-- begin DATASET ENTRIES --

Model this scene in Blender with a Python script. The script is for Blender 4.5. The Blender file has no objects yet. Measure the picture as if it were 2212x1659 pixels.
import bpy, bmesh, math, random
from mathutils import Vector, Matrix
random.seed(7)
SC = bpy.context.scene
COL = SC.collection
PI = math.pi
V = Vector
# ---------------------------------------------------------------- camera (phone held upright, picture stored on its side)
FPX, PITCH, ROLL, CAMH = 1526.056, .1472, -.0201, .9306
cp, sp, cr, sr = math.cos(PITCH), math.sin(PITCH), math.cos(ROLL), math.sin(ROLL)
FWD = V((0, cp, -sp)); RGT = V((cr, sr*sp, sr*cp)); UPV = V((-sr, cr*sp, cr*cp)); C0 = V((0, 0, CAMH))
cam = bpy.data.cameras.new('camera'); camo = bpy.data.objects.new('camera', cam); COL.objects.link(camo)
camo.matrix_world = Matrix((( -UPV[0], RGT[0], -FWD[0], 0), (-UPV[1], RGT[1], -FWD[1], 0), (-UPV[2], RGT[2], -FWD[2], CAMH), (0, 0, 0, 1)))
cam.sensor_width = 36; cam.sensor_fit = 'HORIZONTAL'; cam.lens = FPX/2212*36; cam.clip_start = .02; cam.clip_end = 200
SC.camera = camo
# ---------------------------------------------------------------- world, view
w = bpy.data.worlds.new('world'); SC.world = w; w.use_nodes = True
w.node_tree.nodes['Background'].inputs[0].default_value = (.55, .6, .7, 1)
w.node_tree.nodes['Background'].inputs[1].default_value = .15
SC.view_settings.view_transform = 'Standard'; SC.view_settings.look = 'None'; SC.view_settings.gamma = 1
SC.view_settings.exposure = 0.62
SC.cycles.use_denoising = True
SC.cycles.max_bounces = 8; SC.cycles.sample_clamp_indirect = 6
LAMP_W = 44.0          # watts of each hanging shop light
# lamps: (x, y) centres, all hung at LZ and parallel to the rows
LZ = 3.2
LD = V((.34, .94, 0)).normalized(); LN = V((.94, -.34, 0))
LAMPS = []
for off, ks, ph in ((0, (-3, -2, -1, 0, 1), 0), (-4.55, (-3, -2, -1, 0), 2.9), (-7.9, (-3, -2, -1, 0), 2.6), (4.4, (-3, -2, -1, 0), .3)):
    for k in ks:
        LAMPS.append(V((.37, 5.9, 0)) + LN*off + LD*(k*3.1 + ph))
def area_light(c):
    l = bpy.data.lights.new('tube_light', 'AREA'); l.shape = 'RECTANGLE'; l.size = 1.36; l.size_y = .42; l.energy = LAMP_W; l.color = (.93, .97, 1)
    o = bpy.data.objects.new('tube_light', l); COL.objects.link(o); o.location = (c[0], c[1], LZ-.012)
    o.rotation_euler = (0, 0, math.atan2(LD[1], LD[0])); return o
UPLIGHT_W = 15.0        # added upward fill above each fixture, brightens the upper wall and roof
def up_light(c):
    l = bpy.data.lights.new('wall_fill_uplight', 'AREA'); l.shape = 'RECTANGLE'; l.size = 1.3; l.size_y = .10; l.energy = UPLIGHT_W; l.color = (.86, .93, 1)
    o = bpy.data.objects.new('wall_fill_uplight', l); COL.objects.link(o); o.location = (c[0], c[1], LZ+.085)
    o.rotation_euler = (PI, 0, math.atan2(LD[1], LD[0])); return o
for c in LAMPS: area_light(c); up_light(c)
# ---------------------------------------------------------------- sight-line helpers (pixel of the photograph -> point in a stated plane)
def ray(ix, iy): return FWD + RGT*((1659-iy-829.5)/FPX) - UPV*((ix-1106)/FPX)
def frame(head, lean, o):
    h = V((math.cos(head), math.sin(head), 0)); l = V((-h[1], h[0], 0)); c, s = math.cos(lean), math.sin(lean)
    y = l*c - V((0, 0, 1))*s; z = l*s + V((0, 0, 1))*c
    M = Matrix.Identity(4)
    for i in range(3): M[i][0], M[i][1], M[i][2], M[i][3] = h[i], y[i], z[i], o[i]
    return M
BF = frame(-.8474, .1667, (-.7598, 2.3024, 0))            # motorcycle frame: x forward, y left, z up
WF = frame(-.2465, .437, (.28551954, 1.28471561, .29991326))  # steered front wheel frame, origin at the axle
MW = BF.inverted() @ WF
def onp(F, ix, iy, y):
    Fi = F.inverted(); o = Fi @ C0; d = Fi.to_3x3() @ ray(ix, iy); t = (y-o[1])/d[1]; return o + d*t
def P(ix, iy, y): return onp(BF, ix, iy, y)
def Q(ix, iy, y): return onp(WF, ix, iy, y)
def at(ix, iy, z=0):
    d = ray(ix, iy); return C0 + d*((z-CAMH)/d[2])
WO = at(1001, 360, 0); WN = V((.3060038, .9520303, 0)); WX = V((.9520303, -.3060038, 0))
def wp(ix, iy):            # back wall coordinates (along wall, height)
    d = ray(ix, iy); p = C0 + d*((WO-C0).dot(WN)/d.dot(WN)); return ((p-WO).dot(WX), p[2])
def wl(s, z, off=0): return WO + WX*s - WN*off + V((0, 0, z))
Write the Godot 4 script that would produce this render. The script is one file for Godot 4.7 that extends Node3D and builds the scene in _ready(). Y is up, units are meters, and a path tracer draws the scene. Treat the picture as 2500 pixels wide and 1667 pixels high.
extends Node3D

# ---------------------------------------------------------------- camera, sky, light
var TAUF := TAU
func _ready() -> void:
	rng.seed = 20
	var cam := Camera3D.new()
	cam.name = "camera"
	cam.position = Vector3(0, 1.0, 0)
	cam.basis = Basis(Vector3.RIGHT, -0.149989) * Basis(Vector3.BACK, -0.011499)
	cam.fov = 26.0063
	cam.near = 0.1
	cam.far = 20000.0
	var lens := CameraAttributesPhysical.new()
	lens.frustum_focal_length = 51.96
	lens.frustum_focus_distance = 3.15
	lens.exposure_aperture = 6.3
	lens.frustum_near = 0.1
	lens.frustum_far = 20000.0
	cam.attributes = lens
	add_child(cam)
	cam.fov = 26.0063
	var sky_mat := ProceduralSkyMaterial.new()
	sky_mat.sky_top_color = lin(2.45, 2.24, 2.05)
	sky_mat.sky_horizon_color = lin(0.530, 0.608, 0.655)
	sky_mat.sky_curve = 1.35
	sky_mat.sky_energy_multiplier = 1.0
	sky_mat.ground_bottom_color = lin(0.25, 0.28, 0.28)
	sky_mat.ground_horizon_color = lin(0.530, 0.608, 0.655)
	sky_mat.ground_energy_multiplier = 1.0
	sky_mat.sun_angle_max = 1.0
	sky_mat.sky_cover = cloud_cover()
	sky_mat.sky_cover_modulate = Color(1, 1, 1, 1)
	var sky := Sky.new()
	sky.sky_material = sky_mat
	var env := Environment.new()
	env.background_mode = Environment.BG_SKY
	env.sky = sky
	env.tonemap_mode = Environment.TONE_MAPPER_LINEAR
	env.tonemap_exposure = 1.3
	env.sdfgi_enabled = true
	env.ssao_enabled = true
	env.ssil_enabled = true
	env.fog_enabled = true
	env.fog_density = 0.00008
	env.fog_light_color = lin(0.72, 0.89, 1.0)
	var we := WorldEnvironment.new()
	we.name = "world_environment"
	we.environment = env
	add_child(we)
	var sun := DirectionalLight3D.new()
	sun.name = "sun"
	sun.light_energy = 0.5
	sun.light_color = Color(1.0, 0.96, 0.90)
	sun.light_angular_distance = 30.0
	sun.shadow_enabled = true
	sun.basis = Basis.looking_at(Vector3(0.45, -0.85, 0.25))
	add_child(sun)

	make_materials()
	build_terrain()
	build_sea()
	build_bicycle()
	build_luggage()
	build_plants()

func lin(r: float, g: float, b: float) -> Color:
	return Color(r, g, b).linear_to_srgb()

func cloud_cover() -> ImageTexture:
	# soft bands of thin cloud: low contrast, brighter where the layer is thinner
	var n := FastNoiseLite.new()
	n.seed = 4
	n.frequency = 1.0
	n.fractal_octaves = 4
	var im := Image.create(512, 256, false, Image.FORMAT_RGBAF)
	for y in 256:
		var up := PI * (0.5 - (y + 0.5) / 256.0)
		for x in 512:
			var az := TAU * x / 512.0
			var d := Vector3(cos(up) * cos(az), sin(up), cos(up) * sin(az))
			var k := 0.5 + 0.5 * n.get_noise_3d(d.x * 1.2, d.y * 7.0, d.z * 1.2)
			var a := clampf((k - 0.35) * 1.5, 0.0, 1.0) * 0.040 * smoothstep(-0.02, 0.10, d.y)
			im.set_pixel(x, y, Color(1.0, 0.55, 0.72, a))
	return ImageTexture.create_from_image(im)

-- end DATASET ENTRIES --

* [SHORT PROBLEM]:
Transcribe, exactly and without additions, the lines of the records above, beginning with the line that contains "Write the Godot" and ending with the line that contains "build_plants()", both included.

* [COMPLETE OUTPUT]:
Write the Godot 4 script that would produce this render. The script is one file for Godot 4.7 that extends Node3D and builds the scene in _ready(). Y is up, units are meters, and a path tracer draws the scene. Treat the picture as 2500 pixels wide and 1667 pixels high.
extends Node3D

# ---------------------------------------------------------------- camera, sky, light
var TAUF := TAU
func _ready() -> void:
	rng.seed = 20
	var cam := Camera3D.new()
	cam.name = "camera"
	cam.position = Vector3(0, 1.0, 0)
	cam.basis = Basis(Vector3.RIGHT, -0.149989) * Basis(Vector3.BACK, -0.011499)
	cam.fov = 26.0063
	cam.near = 0.1
	cam.far = 20000.0
	var lens := CameraAttributesPhysical.new()
	lens.frustum_focal_length = 51.96
	lens.frustum_focus_distance = 3.15
	lens.exposure_aperture = 6.3
	lens.frustum_near = 0.1
	lens.frustum_far = 20000.0
	cam.attributes = lens
	add_child(cam)
	cam.fov = 26.0063
	var sky_mat := ProceduralSkyMaterial.new()
	sky_mat.sky_top_color = lin(2.45, 2.24, 2.05)
	sky_mat.sky_horizon_color = lin(0.530, 0.608, 0.655)
	sky_mat.sky_curve = 1.35
	sky_mat.sky_energy_multiplier = 1.0
	sky_mat.ground_bottom_color = lin(0.25, 0.28, 0.28)
	sky_mat.ground_horizon_color = lin(0.530, 0.608, 0.655)
	sky_mat.ground_energy_multiplier = 1.0
	sky_mat.sun_angle_max = 1.0
	sky_mat.sky_cover = cloud_cover()
	sky_mat.sky_cover_modulate = Color(1, 1, 1, 1)
	var sky := Sky.new()
	sky.sky_material = sky_mat
	var env := Environment.new()
	env.background_mode = Environment.BG_SKY
	env.sky = sky
	env.tonemap_mode = Environment.TONE_MAPPER_LINEAR
	env.tonemap_exposure = 1.3
	env.sdfgi_enabled = true
	env.ssao_enabled = true
	env.ssil_enabled = true
	env.fog_enabled = true
	env.fog_density = 0.00008
	env.fog_light_color = lin(0.72, 0.89, 1.0)
	var we := WorldEnvironment.new()
	we.name = "world_environment"
	we.environment = env
	add_child(we)
	var sun := DirectionalLight3D.new()
	sun.name = "sun"
	sun.light_energy = 0.5
	sun.light_color = Color(1.0, 0.96, 0.90)
	sun.light_angular_distance = 30.0
	sun.shadow_enabled = true
	sun.basis = Basis.looking_at(Vector3(0.45, -0.85, 0.25))
	add_child(sun)

	make_materials()
	build_terrain()
	build_sea()
	build_bicycle()
	build_luggage()
	build_plants()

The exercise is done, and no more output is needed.